The Chinese Emperor’s Train in Suffolk? Yes, Sebald was pulling our leg
Posted: May 1st, 2014 | 1 Comment »Back in July 2011 I blogged about the writer WG Sebald, who in his masterpiece of travel writing The Rings of Saturn tells of a train, once belonging to the Guangxu emperor, that had been brought home and ran on a small line in Suffolk – the full story from Sebald here and some film of the old train concerned here. Well, apparently it’s a bogus tale. A regular China Rhymer contacted me to inform that Ransome and Rapiers, the manufacturers of the train, never exported any trains to China and that they never made any trains that would fit Chinese rail gauges – so that’s that lovely tale blown out of the water. Ho hum….
But here anyway is an undated picture of the Chinese Imperial train all decked out and running on the small line that followed the Tartar Wall around Peking (which I’ve blogged about here, way back in 2008)
Paul
Before you drop yourself into more hot water with untrue Chinese myths about an Emperor’s train ending up in Suffolk, England………….

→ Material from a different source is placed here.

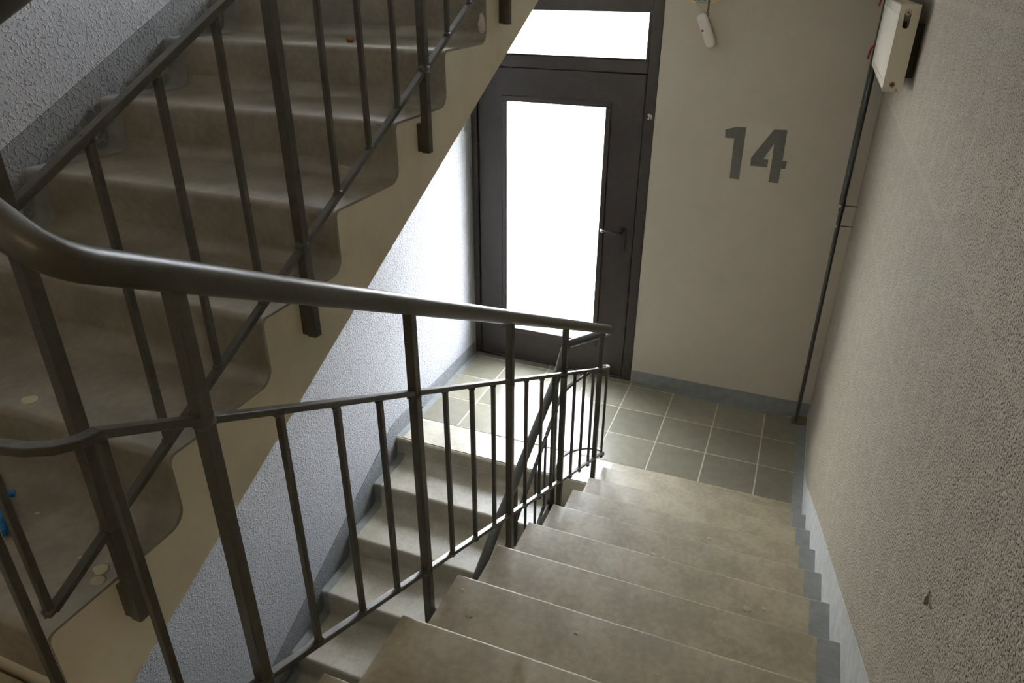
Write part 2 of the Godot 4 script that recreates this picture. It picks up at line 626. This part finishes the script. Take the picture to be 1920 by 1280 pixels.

You should perhaps borrow (or perhaps buy ?) a copy of my recent publication “Imperial Railways of North China” available in snooty Chinese bookshops. It explains much about the locomotive depicted on the colour-tinted postcard you have just added to your web site. It had little connection with the Peking Round-City which didn’t open until 1915.
The “station” building you identify as Hatamen station was in fact only a signal box. The Hatamen gate lay approximately half way between the railway terminus at Cheng Yang Men ( Zhengyangmen) and Tung Pien Men ( Dongbianmen) station. Sorry to destroy another Chinese railway myth.